All this makes me wonder just how well Barker's findings will stand up to analysis and how seminal the report will prove to be. Its main problem – highlighted by those resolutely opposed to what they see as a massive assault on the greenfields of rural Britain – is its reliance on projections for household formation that depend on outdated statistics. The 2001 census identified some 900,000 more people in the UK than did the 1996 census projections upon which Barker mainly relies. In any case, she seems to be taking us back to the simplistic "predict and provide" approach that was so derided by the incoming Labour government in 1997.

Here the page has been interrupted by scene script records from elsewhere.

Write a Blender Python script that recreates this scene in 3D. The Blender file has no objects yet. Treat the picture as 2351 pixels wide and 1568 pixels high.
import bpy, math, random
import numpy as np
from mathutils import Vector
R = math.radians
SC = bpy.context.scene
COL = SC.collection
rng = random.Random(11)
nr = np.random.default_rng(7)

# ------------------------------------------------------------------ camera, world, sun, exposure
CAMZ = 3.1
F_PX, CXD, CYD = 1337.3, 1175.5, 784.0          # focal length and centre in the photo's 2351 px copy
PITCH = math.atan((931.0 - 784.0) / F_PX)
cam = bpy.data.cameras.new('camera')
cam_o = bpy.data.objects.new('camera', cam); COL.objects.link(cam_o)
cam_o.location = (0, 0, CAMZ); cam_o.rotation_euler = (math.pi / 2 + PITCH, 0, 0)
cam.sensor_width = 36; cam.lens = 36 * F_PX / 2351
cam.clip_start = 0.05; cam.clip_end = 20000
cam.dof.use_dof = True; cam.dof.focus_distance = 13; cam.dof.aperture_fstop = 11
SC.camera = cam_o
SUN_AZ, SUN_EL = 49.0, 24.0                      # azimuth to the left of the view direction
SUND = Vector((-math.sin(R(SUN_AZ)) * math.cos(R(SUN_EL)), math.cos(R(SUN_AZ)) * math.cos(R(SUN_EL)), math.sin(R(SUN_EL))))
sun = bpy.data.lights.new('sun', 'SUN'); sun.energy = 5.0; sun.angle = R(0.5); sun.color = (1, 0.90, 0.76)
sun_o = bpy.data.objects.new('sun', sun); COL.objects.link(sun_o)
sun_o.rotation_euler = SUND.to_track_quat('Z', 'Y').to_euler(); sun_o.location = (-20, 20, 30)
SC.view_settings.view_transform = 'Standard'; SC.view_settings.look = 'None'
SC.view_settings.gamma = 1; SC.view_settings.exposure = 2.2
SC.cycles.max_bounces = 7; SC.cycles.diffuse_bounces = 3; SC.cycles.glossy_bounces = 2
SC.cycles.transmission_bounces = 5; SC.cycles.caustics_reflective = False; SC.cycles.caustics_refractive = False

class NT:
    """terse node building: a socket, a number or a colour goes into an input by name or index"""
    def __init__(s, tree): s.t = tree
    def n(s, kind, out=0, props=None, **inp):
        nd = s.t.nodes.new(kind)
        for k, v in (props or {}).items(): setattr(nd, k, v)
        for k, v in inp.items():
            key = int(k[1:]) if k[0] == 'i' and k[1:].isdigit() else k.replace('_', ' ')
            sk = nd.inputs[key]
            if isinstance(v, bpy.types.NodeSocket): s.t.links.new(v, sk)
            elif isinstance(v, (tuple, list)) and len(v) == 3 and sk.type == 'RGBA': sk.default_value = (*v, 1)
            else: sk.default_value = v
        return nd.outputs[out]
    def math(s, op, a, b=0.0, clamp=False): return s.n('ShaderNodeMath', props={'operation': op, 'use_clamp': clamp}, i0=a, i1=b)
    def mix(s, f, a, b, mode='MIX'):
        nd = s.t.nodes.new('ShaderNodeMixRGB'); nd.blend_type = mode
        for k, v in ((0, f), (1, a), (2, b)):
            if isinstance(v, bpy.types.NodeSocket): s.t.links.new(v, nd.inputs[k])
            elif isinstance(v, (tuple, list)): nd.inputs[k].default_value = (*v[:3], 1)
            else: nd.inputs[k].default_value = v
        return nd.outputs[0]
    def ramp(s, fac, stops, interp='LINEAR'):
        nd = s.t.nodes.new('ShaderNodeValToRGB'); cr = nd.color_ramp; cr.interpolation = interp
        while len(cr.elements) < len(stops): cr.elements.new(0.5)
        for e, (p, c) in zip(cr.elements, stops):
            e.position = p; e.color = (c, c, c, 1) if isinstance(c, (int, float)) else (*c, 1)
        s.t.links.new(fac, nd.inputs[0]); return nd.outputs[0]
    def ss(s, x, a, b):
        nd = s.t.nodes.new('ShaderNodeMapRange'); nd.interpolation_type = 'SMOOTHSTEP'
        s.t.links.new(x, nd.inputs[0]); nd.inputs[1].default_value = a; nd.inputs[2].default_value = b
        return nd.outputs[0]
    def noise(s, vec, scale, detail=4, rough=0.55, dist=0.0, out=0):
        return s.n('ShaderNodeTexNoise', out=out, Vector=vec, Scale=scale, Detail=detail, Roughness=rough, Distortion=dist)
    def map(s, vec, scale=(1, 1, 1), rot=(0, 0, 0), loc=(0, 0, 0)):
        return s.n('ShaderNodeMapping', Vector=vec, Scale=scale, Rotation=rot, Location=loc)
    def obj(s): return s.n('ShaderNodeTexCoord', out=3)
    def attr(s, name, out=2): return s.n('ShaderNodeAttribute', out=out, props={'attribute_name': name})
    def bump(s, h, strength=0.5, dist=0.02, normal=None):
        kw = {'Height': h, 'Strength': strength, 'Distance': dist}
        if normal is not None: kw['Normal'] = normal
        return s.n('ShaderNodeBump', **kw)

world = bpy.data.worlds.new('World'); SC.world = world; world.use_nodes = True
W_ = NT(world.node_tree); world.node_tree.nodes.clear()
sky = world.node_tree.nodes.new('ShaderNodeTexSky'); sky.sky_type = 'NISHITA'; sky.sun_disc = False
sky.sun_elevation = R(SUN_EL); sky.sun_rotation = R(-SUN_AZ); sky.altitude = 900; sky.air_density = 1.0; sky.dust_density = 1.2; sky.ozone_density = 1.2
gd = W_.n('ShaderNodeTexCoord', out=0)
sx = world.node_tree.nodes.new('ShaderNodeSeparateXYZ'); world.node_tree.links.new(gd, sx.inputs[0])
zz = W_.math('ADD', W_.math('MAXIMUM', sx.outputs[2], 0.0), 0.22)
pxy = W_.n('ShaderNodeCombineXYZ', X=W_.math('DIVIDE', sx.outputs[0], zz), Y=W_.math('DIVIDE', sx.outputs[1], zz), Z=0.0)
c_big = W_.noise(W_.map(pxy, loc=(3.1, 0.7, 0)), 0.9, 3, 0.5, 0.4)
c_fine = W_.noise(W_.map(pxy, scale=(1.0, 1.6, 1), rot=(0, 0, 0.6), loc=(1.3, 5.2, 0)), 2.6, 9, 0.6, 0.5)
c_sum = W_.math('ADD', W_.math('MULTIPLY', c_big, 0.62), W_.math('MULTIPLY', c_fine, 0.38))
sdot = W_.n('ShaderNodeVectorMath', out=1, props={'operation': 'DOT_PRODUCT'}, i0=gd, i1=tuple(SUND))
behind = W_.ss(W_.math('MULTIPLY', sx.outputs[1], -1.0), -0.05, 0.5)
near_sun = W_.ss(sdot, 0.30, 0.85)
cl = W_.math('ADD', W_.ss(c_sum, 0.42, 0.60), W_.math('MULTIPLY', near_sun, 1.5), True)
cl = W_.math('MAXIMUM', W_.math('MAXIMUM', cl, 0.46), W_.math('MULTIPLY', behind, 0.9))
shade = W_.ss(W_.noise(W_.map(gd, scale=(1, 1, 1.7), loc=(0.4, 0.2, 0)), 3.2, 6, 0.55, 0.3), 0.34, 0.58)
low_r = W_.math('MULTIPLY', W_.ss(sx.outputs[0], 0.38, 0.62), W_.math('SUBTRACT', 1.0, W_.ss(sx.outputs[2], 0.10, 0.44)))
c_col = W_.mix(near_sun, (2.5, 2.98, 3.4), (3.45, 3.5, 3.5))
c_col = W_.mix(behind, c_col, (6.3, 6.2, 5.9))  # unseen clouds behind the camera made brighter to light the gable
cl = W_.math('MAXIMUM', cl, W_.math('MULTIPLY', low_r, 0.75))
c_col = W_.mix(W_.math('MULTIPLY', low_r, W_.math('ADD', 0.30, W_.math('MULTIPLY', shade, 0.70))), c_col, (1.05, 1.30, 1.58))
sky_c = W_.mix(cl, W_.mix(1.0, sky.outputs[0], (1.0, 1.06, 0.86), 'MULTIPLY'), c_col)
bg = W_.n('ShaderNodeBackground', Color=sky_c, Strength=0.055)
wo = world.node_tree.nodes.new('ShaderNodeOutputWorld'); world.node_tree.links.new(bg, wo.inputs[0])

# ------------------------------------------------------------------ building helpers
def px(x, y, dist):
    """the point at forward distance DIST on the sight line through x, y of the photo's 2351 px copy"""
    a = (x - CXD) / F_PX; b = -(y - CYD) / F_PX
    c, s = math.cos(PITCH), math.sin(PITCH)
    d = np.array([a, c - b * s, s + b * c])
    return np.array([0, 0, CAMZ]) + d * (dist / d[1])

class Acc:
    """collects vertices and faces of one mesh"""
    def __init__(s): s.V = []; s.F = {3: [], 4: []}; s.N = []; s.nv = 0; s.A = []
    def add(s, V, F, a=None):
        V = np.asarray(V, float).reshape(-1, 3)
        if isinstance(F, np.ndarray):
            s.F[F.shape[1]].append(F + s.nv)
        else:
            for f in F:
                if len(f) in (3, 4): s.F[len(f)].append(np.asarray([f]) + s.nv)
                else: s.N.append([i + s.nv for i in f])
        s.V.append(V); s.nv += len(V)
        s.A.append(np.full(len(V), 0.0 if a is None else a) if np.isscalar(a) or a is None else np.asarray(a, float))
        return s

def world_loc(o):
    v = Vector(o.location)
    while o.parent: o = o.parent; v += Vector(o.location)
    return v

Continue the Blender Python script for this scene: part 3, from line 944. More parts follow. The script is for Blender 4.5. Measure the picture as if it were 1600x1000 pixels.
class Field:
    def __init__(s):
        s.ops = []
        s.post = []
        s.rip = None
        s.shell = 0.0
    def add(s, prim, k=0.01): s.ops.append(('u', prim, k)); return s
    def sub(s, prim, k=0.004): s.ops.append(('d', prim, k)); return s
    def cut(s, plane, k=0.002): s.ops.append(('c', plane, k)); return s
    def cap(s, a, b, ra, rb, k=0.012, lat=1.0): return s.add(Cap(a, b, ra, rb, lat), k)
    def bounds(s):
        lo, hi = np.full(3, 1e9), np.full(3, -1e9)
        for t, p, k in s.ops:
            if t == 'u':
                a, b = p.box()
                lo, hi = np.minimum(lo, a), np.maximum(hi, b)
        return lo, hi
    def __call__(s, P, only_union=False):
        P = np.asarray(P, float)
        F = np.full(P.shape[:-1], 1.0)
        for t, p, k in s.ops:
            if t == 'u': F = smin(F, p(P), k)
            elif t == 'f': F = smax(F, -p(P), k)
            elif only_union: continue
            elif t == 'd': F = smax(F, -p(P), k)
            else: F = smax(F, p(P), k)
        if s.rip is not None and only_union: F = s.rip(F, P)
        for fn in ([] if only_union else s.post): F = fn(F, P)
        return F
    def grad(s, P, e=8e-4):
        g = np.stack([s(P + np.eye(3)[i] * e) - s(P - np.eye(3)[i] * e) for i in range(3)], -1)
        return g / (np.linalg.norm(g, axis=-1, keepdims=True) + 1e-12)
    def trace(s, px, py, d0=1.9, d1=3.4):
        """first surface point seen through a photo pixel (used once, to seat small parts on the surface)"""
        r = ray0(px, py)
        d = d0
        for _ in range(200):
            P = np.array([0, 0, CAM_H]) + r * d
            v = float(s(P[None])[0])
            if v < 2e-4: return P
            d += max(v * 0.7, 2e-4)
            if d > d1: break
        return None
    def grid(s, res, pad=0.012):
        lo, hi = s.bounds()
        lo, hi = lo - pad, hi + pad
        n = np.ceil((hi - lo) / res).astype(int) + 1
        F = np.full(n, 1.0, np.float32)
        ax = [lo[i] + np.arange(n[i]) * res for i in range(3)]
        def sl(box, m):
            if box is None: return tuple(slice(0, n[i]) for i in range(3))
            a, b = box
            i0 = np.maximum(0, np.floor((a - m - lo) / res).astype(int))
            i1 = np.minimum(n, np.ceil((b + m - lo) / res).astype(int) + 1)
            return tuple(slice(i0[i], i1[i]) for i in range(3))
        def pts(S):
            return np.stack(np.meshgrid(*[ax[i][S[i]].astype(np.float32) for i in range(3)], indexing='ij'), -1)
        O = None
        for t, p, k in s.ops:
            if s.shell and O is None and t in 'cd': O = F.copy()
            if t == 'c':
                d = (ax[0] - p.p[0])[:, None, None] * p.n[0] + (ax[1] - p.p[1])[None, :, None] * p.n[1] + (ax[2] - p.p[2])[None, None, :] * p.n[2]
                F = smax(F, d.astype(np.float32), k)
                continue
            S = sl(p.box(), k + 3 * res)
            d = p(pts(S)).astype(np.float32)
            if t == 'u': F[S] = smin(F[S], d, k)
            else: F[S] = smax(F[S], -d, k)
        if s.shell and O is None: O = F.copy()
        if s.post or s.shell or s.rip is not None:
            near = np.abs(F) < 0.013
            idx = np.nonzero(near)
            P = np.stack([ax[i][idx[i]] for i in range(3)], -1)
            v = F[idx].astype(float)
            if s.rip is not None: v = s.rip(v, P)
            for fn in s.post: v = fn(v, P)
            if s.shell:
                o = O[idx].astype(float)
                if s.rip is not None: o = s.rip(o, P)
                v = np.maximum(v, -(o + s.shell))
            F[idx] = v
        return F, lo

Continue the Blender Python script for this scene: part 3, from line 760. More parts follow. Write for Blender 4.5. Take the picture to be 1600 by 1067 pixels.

The charge against the Barker report is that it will inevitably result in the wrong houses being built in the wrong places
The report also fails to make a convincing case that house prices are sensitive to the numbers of houses being built (about 1% of the housing stock per year) – at least, not convincing enough to support Barker's thesis that we can reduce the average rate of inflation to the European average by nearly doubling the rate at which we build houses. After all, house prices may be rocketing in areas of supply shortage but they are also motoring in areas of surplus.
The third charge against Barker is that she fails to analyse the demographic data to give clues as to what sort of housing will be needed over the next generation. In fact the most striking shift in demand is towards single-person households, reflecting the increased numbers of elderly people living alone. Two-thirds of the demand for the decade to 2011 and more than three-quarters for the following decade fall into the single-person category. Yet last year about 63% of the new homes built were three or four-bedroom houses, fuelling the depopulation of the cities. The market is driven by housing as an investment and aspirational good.
In short, the charge against the Barker report is that advocating a huge increase in aggregate housebuilding across the country as a whole, undifferentiated according to region or category of housing need and relying on state planning and tax manipulation, will inevitably result in the wrong houses being built in the wrong places.